It’s not unusual that an off-handed Tweet inspires an idea for an entire #SMXChat topic, and such is the case for this week. This week’s topic is inspired by community member Brandon Seymour (@Beymour). Brandon, in a comment in a (fairly recent) #SMXChat, said, (and I paraphrase) that ‘soft skills do not necessarily equal great networking.’ At that moment, the comment struck me as profound in a way that can, well, inspire a chat. Such is the beauty of a thoughtful and engaged community, and the power of unique, individual perspectives.

The profundity of the observation is this: In the minds of many of us, ‘soft skills’ engender the collection of skills and traits that epitomize success in leadership, relationships and communication. However, if you were to observe a sample of people having success in ‘social networking’ you may be surprised at the level of soft skills they exhibit vs what they advocate.

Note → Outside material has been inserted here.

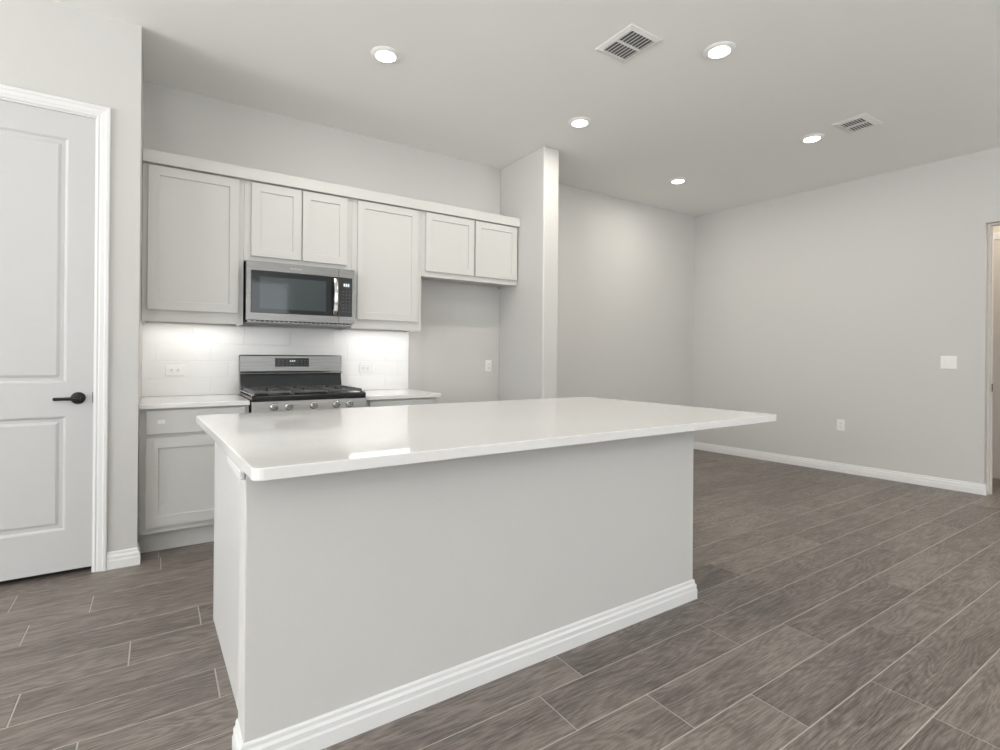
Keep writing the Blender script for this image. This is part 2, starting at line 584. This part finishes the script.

Just sayin’. Okay, this is an admittedly subjective observation, and it should be added that an individual’s own assessment of their exhibition of ‘soft skills’ is probably over-estimated in comparison with an objective assessment of such skills.

Here are some excerpts from a conversation I had with Brandon on the subject a few weeks ago:

Brandon: “I think that there are a lot of terms that get thrown around, and unfortunately they become punch list items instead best practices. For instance, many ppl think by being active on social media, that they are good at networking or building communities – not always the case.”

Mark: “Terms such as ‘soft skills’ you mean?”

Brandon: “Yea, soft skills, networking, etc. We all know what they mean, but our actions speak differently.” I think that the rate at which we consume knowledge outpaces our ability perfect the practice.”

Mark: “For example, I do not consider my self a great networker. And I do consider myself strong on EQ (Emotional Quotient.) And you know, that principle (that consumption rate outpaces competency) pre-dates social media.”

Brandon: “Totally. But I think social media made it even more difficult to keep up. I love the term EQ btw. Just stumbled across it when you mentioned a chat on soft skills about a week ago.”

Mark: “I think folks are so enamored with checking boxes on skills that they neglect to develop them fully.”

Brandon: “Yes! Exactly my point. Doing it becomes more important than doing it *well*”

Mark: “What effect do you think that has on us professionally?”

Brandon: I think it leads it hurts both publishers and consumers. The consumer has to dig through a ton of fluff to find what they’re looking for and publishers are creating 5 pieces of mediocre content for every decent piece of content. So both are spinning their wheels. Also in in other areas, like social. On FB, many brands try to post as much as possible, hoping that one post catches a few likes.”

Mark: “Right. It either adds to the social media ‘white noise’ or (worse?) adds to the social media echo chamber. We also mistake activity for productivity. Just because someone is appearing active does not make them productive. Know what I mean? Social, like you’ve said, is a perfect example.”

Let’s discuss the mixture of skills that are encompassed in social networking and the effect to which individual strengths in each make us more or less successful in our social networking endeavors.

Q1) We associate communication and relationship building more on the ‘soft’ side of professional skills. How important are such skills in a social network?

Q2) Consider ‘influencers’ in social networks. On what side of the ‘soft’ vs ‘hard’ skill-set line would you place them? Why?

Q3) How do you think ‘soft skills’ are indicative of an ‘introvert’ or ‘extrovert’ personality type? Do these personality types network equally effectively?

Q4) How would you describe/assess doing social networking ‘well’ as an individual or as a biz/brand?

Q5) We see ‘social selling’ tossed around quite a bit. Is this a new paradigm for sales in social networking, or just a ‘wolf in sheep’s clothing’ ploy?

Q6) Do you have any experience with social networking being taught in an academic environment? What kind of skills are the focus there?